I Want Six Weeks Vacation Too

I always enjoy reading Economic Reporting Review, which offers a dozen or so short, mild-mannered, critiques of economic reporting each Monday. Oh, after you’ve read it for a few years, it becomes a little repetitious, and you become a little tired of Dean Baker’s hobby horses, but it’s still well worth reading.

This week’s issue is particularly good, offering, among other things, a debunking of the NY Times’ frequent calls for Europeans to work harder, roll back their welfare state, and generally act more like Americans. I’m not sure if this is a case of the “so-called liberal media” living up to its name, or proof that there’s no one so provincial as a New Yorker.*

Europe Ponders the Meaning of Life

Mark Landler

New York Times, August 15, 2004, Section 4 Page 1

This article reports on the prospects that the European welfare state will be rolled back in the future.

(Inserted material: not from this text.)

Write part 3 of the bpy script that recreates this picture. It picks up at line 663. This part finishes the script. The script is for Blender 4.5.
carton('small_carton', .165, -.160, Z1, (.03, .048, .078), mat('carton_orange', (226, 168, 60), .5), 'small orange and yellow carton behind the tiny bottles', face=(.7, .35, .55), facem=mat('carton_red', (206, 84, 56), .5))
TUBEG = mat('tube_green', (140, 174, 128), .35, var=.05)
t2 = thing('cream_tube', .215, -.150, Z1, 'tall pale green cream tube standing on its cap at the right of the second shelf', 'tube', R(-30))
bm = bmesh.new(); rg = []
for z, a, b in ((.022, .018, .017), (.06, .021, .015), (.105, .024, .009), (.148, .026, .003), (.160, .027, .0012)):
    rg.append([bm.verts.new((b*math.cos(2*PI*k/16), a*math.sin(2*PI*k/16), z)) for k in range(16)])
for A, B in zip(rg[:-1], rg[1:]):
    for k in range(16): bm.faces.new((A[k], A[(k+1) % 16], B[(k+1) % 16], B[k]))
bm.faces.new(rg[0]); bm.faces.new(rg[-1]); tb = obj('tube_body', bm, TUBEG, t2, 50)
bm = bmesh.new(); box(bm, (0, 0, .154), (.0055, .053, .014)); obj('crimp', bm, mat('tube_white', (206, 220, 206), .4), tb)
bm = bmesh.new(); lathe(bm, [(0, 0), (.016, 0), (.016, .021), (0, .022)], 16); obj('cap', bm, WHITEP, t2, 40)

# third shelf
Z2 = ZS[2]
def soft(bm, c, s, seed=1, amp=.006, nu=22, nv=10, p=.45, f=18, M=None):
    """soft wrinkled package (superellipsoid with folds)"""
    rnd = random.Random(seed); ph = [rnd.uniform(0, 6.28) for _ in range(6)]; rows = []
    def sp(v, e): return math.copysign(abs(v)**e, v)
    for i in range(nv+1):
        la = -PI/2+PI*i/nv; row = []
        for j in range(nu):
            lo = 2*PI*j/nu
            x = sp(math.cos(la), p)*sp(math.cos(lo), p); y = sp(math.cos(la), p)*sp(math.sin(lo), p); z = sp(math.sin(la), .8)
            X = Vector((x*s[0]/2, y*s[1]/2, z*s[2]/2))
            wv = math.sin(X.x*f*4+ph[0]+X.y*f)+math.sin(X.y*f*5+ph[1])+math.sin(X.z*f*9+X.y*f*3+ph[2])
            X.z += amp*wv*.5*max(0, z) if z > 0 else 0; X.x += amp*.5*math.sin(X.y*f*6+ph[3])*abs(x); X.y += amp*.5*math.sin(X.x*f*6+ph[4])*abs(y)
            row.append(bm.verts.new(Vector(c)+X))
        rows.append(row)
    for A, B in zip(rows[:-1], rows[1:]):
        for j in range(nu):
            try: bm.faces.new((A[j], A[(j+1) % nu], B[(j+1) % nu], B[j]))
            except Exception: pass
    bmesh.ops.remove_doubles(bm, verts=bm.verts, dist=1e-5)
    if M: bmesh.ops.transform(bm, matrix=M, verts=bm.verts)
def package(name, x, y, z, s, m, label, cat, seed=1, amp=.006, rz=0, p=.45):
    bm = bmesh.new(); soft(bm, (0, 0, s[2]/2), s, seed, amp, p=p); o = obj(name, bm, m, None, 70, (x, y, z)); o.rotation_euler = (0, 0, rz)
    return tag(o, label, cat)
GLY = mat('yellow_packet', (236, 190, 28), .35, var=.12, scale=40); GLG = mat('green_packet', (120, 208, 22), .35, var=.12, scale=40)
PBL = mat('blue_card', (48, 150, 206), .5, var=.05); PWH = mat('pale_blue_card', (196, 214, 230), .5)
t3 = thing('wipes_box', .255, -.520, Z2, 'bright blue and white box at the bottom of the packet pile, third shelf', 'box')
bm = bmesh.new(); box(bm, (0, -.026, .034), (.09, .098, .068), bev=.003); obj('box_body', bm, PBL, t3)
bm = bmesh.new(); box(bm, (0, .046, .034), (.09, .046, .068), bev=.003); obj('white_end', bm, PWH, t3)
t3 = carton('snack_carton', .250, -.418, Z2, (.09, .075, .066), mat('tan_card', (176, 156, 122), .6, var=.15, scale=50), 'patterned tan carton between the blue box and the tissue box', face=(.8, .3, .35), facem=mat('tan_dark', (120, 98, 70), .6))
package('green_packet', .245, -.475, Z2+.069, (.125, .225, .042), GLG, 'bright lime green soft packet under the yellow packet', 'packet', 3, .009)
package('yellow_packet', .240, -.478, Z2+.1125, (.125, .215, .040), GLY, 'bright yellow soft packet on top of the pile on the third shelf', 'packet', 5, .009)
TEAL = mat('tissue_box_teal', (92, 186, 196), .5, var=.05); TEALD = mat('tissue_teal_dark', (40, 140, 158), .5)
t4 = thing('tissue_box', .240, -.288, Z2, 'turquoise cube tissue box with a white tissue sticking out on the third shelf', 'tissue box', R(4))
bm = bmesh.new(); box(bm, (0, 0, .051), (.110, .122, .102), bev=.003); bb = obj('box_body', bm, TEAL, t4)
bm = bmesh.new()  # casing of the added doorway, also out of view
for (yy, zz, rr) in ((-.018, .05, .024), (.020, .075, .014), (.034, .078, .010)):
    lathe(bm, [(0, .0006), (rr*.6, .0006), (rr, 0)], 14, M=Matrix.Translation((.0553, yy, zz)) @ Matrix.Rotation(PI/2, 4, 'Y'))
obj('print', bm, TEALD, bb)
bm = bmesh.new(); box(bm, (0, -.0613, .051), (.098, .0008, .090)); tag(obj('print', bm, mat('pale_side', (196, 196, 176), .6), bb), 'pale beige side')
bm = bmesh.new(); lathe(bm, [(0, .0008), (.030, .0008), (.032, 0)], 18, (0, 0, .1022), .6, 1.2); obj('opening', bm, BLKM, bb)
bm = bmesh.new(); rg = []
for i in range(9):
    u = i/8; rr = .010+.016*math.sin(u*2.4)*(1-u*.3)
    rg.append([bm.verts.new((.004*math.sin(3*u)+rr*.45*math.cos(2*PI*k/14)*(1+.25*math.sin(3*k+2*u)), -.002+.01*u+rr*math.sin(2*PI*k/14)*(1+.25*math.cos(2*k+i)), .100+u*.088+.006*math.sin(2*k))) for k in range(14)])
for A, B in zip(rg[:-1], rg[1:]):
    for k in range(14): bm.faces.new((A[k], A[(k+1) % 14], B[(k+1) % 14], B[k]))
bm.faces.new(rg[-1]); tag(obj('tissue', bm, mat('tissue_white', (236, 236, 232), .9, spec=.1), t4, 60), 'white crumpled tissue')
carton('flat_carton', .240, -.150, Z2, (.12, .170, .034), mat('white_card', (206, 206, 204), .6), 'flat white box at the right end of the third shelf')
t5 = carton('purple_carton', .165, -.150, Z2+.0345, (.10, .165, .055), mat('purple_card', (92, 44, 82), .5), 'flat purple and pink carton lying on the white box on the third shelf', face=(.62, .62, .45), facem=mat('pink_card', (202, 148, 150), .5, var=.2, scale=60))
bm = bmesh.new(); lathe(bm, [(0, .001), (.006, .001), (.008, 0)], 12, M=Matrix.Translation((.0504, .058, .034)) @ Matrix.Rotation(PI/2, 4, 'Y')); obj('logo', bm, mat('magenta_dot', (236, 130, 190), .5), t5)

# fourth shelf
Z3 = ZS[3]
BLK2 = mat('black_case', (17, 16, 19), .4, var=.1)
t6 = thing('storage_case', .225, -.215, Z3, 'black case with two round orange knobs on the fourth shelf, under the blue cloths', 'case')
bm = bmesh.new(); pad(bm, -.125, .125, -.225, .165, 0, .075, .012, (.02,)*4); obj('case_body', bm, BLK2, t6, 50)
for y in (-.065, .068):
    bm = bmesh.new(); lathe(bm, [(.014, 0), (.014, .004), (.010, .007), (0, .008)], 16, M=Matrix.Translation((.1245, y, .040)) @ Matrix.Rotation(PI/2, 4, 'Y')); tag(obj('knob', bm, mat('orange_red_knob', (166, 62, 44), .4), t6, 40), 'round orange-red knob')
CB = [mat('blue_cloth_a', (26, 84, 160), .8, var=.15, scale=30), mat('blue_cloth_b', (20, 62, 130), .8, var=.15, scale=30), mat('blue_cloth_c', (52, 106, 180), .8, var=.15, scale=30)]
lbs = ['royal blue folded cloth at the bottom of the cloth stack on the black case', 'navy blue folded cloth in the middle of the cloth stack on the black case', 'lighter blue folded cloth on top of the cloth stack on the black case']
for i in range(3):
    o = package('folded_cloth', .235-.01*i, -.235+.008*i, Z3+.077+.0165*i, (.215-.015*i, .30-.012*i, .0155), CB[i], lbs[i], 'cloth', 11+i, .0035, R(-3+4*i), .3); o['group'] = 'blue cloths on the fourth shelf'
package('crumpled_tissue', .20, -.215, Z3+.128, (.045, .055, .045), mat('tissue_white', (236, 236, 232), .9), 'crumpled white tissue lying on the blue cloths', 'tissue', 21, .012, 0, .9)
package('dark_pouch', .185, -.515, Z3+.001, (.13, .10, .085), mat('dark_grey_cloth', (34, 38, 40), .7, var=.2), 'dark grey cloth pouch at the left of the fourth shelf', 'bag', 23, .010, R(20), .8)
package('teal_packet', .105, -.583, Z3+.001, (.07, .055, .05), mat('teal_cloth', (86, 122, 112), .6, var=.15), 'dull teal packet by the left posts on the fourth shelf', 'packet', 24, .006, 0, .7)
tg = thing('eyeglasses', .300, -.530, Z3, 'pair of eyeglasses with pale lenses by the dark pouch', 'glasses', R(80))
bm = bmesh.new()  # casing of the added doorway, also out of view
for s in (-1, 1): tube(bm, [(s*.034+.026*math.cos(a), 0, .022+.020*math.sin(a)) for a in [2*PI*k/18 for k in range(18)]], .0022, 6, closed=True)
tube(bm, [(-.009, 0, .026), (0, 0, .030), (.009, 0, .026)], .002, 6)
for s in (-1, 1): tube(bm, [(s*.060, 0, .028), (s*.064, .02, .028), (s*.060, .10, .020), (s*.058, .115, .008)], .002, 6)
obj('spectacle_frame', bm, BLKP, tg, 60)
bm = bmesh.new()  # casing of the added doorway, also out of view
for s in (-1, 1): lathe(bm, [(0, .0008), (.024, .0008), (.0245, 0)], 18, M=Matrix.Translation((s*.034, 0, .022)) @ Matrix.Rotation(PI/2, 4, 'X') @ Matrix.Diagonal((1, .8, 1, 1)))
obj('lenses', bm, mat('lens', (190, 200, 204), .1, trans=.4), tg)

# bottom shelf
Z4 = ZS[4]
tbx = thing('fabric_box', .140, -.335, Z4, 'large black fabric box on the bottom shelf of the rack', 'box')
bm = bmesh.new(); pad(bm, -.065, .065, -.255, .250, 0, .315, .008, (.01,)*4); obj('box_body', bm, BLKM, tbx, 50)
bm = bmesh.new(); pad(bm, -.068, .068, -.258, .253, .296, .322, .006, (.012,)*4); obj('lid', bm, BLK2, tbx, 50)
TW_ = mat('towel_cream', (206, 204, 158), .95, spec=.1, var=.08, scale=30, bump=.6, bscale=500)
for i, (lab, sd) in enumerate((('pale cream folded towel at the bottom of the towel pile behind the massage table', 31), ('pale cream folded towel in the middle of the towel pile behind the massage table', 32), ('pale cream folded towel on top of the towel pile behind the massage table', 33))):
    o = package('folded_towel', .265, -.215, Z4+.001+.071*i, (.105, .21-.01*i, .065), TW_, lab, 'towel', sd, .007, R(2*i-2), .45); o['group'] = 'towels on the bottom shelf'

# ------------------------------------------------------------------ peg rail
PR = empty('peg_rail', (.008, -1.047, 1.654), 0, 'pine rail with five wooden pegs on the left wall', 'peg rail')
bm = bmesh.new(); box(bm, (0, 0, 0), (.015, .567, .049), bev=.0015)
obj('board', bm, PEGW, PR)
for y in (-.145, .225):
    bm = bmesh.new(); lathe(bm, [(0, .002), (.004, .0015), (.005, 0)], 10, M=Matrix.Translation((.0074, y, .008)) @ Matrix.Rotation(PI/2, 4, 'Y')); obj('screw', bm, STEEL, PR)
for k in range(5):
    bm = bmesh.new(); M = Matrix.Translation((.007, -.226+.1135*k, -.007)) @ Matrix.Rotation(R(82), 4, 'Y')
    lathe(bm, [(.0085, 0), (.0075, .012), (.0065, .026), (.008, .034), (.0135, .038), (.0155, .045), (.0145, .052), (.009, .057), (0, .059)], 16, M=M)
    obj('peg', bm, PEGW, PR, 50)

It makes numerous assertions about economic necessity that are not supported by any evidence and contradict economic theory. For example, the article assets that the conditions that allowed for Europeans to enjoy long vacations, short workweeks, and a generous welfare state were “an anomaly.” In fact, Europe’s economies all continue to experience productivity growth of between 1 and 2 percent annually. This means that their economies are continuing to grow richer through time, allowing workers to enjoy both higher standards of living and a continued decline in working hours. There are no economic projections whatsoever that productivity will stop growing; therefore it is difficult to understand the basis for the assertion, made repeatedly in this article, that Europeans will have to accept less leisure in the future.

At several points the article attributes the need to work longer hours to globalization. In standard economic theory, trade makes countries richer, not poorer. While globalization may raise issues of distribution, it will not make European countries too poor to maintain their current standards of living.

* Don’t get me wrong: I love New York. I’ve spent a third of my life in NYC. But I wouldn’t deny being pretty provincial.